In the men's locker room, the new alliances will be scrutinised, the strut of opponents examined, the enhanced width of shoulders measured, and the name of Federer spoken as if in a church. All will wonder, perhaps even the Swiss, when he will succumb; it has to happen, some time, eventually, but how we cannot say. Of course he is mortal but some confirmation would not hurt.

No one is neutral about this Swiss and it will have been a winter of plotting Federer's demise. Perhaps his form will dip, even fractionally, and he will come back to the pack but it is a fragile hope, one born of prayer instead of practice. After all, success lies not in his hiccup but in his peers' improvement. So Agassi will look to his legs and staying strong when it counts, and Roddick may modify his backhand and tweak his volley, and Hewitt search hard for that perfect mesh of consistency and aggressiveness, and Safin find a way to dispense his gifts with steadiness.

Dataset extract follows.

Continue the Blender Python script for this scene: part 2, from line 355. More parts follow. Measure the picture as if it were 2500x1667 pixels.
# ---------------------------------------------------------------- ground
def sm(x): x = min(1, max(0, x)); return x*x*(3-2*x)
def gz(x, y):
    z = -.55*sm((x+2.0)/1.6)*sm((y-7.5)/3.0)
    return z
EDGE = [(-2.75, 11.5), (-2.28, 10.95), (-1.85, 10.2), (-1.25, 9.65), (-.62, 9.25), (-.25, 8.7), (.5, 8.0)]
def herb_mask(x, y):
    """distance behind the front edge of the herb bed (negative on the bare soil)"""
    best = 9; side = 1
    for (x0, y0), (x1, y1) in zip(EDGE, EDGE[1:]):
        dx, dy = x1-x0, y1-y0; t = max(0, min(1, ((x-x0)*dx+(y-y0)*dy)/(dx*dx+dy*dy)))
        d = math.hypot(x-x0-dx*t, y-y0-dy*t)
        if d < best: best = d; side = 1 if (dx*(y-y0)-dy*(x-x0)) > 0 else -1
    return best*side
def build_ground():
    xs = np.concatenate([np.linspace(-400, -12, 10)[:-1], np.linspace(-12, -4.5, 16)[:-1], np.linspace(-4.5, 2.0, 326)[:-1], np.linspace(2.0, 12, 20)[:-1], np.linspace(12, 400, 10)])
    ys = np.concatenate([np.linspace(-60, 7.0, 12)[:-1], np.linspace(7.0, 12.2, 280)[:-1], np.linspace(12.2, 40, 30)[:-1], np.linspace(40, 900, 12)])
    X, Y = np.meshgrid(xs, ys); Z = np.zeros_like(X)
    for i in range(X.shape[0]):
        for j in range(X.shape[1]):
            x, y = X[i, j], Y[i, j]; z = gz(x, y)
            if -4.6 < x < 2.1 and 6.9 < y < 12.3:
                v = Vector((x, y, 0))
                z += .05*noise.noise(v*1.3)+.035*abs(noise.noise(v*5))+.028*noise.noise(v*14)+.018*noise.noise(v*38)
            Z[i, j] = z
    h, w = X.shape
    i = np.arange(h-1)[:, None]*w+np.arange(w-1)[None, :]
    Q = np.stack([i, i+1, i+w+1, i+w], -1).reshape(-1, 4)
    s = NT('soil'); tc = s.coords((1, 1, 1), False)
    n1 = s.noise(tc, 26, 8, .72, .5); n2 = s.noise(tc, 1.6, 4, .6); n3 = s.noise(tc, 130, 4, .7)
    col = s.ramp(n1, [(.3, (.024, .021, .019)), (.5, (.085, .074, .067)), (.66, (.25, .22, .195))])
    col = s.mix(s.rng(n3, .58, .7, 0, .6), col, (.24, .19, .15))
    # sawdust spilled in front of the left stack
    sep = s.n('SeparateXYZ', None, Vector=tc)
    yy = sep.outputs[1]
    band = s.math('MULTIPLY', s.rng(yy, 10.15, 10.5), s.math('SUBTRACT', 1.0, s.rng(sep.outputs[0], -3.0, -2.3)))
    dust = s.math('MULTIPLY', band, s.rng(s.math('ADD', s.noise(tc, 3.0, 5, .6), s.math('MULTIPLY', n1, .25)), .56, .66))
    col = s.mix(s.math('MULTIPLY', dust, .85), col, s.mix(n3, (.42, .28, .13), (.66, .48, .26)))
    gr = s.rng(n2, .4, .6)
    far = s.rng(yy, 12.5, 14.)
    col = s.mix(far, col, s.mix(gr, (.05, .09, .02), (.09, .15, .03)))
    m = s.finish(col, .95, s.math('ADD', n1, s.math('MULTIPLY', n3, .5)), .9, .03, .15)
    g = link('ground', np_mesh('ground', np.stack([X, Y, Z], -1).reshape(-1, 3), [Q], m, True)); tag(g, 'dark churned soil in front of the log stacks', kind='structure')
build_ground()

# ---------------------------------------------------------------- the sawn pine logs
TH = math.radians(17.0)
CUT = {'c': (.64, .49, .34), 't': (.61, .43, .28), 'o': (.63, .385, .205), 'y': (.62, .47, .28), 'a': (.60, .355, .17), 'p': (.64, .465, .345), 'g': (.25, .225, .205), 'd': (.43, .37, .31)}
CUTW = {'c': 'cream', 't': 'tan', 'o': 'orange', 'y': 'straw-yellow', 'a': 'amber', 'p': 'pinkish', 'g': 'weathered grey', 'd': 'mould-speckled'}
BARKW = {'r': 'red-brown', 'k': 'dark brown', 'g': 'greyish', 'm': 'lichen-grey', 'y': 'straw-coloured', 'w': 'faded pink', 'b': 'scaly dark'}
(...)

Luck must fall their way, through a line call, a helpful draw, shorter matches, perfect health, but all will believe in their invincibility. They have to, for to doubt is to lose before a ball has been struck. Federer they have all beaten before and why not again? It is the question of the year.

No woman holds such supremacy and there is much to be gained from an early statement. The Williams sisters is a dead phrase, for Venus is no Serena, and indeed Serena is not herself either. Both must resurrect reputations, and the opportunity exists for in sheer roundness of talent no Russian has their measure except marvellous Maria.

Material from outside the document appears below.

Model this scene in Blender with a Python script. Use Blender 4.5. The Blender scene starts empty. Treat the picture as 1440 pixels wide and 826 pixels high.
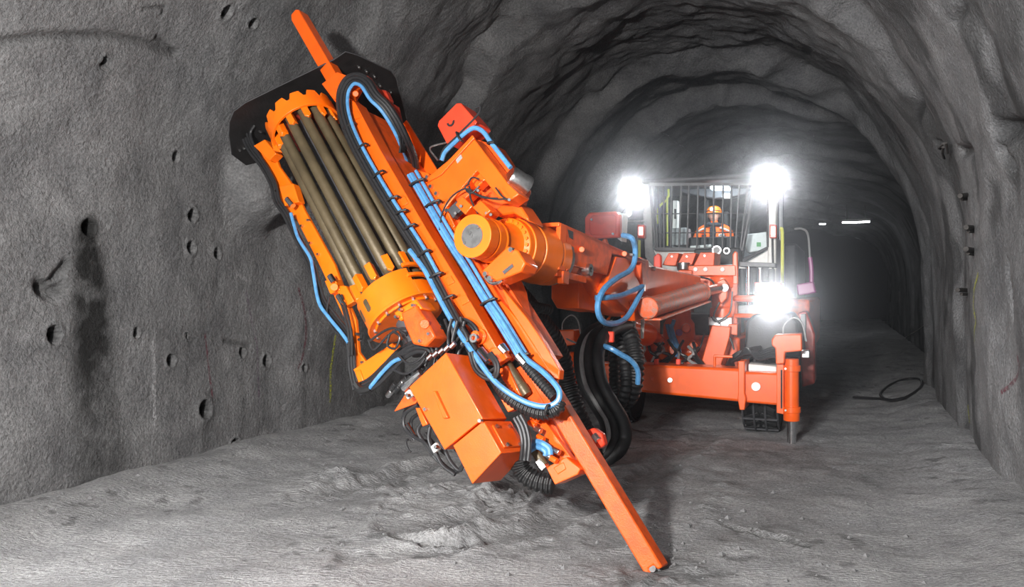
import bpy, bmesh, math, random
import numpy as np
from mathutils import Vector as V3, Matrix
random.seed(7)
rng = np.random.default_rng(11)
SC = bpy.context.scene
COL = SC.collection
PI = math.pi

# ------------------------------------------------------------------ camera
FPX = 1120.0                                   # focal length in pixels of the 1440 wide frame
CAMZ = 1.5
cam_d = bpy.data.cameras.new('camera'); cam_d.sensor_width = 36; cam_d.lens = FPX / 1440 * 36
cam_d.clip_end = 300; cam_d.clip_start = .05
cam = bpy.data.objects.new('camera', cam_d); COL.objects.link(cam)
cam.location = (0, 0, CAMZ); cam.rotation_euler = (PI / 2, 0, 0)
SC.camera = cam

# ------------------------------------------------------------------ world, exposure
w = bpy.data.worlds.new('world'); SC.world = w; w.use_nodes = True
w.node_tree.nodes['Background'].inputs[0].default_value = (.50, .55, .62, 1)
w.node_tree.nodes['Background'].inputs[1].default_value = .05
# thin dust hanging in the air of the whole drift: it makes the work lamps glow
_h = w.node_tree.nodes.new('ShaderNodeVolumeScatter'); _h.inputs['Density'].default_value = .0016; _h.inputs['Anisotropy'].default_value = .972
_h.inputs['Color'].default_value = (.93, .95, 1, 1); w.node_tree.links.new(_h.outputs[0], w.node_tree.nodes['World Output'].inputs['Volume'])
SC.view_settings.view_transform = 'Standard'; SC.view_settings.look = 'None'
SC.view_settings.gamma = 1; SC.view_settings.exposure = 0.0; SC.view_settings.use_curve_mapping = False
SC.cycles.use_denoising = True
SC.cycles.max_bounces = 6; SC.cycles.volume_bounces = 0
SC.cycles.sample_clamp_indirect = 4

# ------------------------------------------------------------------ the photographer's lights, plus added fill spots
def lamp(kind, name, loc, aim, watts, size=.5, color=(1, 1, 1), spot=60, blend=.5, sizey=None):
    d = bpy.data.lights.new(name, kind); d.energy = watts; d.color = color
    if kind == 'AREA':
        d.size = size
        if sizey: d.shape = 'RECTANGLE'; d.size_y = sizey
    else: d.shadow_soft_size = size
    if kind == 'SPOT': d.spot_size = math.radians(spot); d.spot_blend = blend
    o = bpy.data.objects.new(name, d); COL.objects.link(o); o.location = loc
    o.rotation_euler = (V3(aim) - V3(loc)).to_track_quat('-Z', 'Y').to_euler()
    return o
lamp('SPOT', 'key_flash', (-1.9, -.6, 2.5), (-.3, 5.5, 1.5), 2900, .16, (1, .97, .93), 95, .6)
lamp('AREA', 'fill_flash', (.3, -2.6, 3.0), (1.5, 8, 1.6), 150, 1.6, (.93, .96, 1))
lamp('SPOT', 'boom_flash', (1.6, .1, 2.3), (1.9, 8.3, 1.5), 620, .25, (1, .97, .93), 31, .6)
lamp('SPOT', 'floor_fill', (-3.3, 1.6, 1.5), (-.2, 5.2, -.2), 620, .3, (1, 1, 1), 80, .8)  # added spot, only there to brighten the floor
lamp('SPOT', 'right_wall_fill', (-1.6, -1.2, 3.2), (4.9, 9.5, 2.4), 2300, .35, (.96, .98, 1), 44, .8)  # added spot that lifts the right wall, stands for no known source
lamp('AREA', 'wall_flash', (-1.2, 1.0, 3.4), (-4.6, 7, 1.8), 40, .6, (1, 1, 1))

# ------------------------------------------------------------------ helpers
def obj_tag(o, label=None, cat=None, group=None, kind=None):
    if label: o['label'] = label
    if cat: o['category'] = cat
    if group: o['group'] = group
    if kind: o['kind'] = kind
    return o
WL = {}                                        # world location of every object that is a parent
def link(o, parent, wloc):
    COL.objects.link(o)
    if parent is not None:
        o.parent = parent; o.location = V3(wloc) - WL[parent.name]
    else: o.location = wloc
    WL[o.name] = V3(wloc)
    return o
def empty(name, loc, label, cat, group=None):
    o = bpy.data.objects.new(name, None); o.empty_display_size = .1
    link(o, None, loc); return obj_tag(o, label, cat, group)

class Frame:
    def __init__(s, O, X, Y, Z): s.O, s.X, s.Y, s.Z = V3(O), V3(X), V3(Y), V3(Z)
    def p(s, x, y, z=0): return s.O + s.X * x + s.Y * y + s.Z * z
    def px(s, px, py, z=0):                    # where the sight line through a pixel meets the plane at height z
        C = V3((0, 0, CAMZ)); D = V3(((px - 720) / FPX, 1, -(py - 413) / FPX))
        t = (z - (C - s.O).dot(s.Z)) / D.dot(s.Z)
        q = C + D * t - s.O
        return (q.dot(s.X), q.dot(s.Y))
    def at(s, px, py, z=0): a = s.px(px, py, z); return s.p(a[0], a[1], z)
    def loc(s, q): q = V3(q) - s.O; return (q.dot(s.X), q.dot(s.Y), q.dot(s.Z))
WORLD = Frame((0, 0, 0), (1, 0, 0), (0, 1, 0), (0, 0, 1))
def P(px, py, d): return V3(((px - 720) / FPX * d, d, CAMZ - (py - 413) / FPX * d))
def PP(pts): return [P(*q) for q in pts]

def smooth_path(pts, n=6):                     # Catmull-Rom
    pts = [V3(p) for p in pts]
    if len(pts) < 3: return pts
    out = []
    for i in range(len(pts) - 1):
        a = pts[i - 1] if i else pts[0] * 2 - pts[1]
        b, c = pts[i], pts[i + 1]
        d = pts[i + 2] if i + 2 < len(pts) else pts[-1] * 2 - pts[-2]
        for k in range(n):
            t = k / n
            out.append(.5 * ((2 * b) + (c - a) * t + (2 * a - 5 * b + 4 * c - d) * t * t + (3 * b - a - 3 * c + d) * t ** 3))
    out.append(pts[-1]); return out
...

Davenport will hopefully be there too, all quiet wisdom in the interview room and driving strokes on court, and it says something about us that this woman of immense grace and fine talents merits less recognition possibly only because she does not walk a catwalk in her free time.

As a collective, players have looked to find a way to assist victims of the tsunami disaster, yet on court they will strive to be heartless. They will smile thinly at opponents like a butcher does at meat he is readying to carve, sulk at umpires, look beseechingly at parents and occasionally rebuke a coach from the centre of the court. Drama will come and go like a hot wind.

Someone will twist an ankle, fall to the heat, double fault at match point, be rude to an opponent, hit a shot we promise ourselves cannot exist. Eventually 127 dreams will die and one live, and the history book on the year will have its first inscriptions. It is the centenary of the Australian Open but it is still only a beginning.